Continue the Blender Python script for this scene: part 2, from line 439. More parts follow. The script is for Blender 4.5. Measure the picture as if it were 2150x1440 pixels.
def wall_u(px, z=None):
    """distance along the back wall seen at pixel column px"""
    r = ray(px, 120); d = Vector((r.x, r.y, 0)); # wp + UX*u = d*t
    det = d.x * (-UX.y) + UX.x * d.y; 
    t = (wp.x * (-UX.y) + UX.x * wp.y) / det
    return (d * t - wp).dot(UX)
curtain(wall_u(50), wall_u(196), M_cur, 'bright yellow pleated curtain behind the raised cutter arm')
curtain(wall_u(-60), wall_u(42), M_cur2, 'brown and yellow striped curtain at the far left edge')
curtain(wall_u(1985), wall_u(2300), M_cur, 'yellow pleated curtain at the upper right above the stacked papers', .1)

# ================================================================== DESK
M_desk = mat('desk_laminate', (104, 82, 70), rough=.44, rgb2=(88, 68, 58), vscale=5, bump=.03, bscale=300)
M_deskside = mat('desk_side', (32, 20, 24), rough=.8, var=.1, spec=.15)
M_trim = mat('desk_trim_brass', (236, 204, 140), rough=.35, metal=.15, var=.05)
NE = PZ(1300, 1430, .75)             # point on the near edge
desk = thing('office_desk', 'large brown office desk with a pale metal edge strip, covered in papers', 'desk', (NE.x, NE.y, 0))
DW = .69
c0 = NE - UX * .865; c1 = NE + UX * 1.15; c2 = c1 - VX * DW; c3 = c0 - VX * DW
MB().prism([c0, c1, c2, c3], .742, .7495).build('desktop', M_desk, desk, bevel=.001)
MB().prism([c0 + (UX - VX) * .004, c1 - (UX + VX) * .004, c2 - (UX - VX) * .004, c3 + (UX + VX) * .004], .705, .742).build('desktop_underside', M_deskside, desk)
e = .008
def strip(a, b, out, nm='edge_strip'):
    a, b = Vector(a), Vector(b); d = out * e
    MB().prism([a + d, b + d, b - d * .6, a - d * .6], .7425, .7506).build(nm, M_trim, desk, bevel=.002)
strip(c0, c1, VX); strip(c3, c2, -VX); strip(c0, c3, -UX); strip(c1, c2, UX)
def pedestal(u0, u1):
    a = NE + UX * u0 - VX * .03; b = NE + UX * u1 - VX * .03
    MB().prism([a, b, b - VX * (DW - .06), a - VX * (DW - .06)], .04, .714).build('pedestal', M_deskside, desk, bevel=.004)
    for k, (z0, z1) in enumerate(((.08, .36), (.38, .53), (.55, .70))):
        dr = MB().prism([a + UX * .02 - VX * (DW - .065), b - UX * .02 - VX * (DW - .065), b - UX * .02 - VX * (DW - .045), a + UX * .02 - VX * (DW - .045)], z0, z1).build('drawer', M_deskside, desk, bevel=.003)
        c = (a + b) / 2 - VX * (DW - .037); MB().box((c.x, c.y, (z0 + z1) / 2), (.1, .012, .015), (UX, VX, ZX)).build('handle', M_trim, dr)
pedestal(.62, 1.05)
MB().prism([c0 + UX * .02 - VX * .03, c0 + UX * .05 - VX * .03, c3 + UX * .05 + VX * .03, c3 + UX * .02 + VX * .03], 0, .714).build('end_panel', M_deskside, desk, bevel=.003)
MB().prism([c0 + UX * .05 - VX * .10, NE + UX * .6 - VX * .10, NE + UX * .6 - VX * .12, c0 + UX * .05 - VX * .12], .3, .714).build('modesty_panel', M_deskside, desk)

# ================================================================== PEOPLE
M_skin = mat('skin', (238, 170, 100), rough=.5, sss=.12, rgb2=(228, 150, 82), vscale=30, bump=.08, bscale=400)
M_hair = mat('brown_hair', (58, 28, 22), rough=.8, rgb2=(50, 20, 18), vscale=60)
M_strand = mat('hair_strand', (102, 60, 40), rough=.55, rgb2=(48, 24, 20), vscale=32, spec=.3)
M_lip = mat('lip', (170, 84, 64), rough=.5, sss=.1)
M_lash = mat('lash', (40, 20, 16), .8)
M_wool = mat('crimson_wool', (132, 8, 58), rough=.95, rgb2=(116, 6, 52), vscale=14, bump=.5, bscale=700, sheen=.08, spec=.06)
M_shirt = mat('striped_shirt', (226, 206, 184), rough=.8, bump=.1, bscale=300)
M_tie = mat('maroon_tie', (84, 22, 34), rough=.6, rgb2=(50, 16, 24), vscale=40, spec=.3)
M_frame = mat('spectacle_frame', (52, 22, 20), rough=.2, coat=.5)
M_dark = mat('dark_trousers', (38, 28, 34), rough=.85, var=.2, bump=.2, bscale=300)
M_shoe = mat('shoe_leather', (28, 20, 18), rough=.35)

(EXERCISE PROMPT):
Verbatim output is expected for the lines from the start of the data to the line in which "curtain(wall_u(1985), wall_u(2300), M_cur, 'yellow" appears, both included.

(OUTPUT OF THE TASK):
Continue the Blender Python script for this scene: part 2, from line 439. More parts follow. The script is for Blender 4.5. Measure the picture as if it were 2150x1440 pixels.
def wall_u(px, z=None):
    """distance along the back wall seen at pixel column px"""
    r = ray(px, 120); d = Vector((r.x, r.y, 0)); # wp + UX*u = d*t
    det = d.x * (-UX.y) + UX.x * d.y; 
    t = (wp.x * (-UX.y) + UX.x * wp.y) / det
    return (d * t - wp).dot(UX)
curtain(wall_u(50), wall_u(196), M_cur, 'bright yellow pleated curtain behind the raised cutter arm')
curtain(wall_u(-60), wall_u(42), M_cur2, 'brown and yellow striped curtain at the far left edge')
curtain(wall_u(1985), wall_u(2300), M_cur, 'yellow pleated curtain at the upper right above the stacked papers', .1)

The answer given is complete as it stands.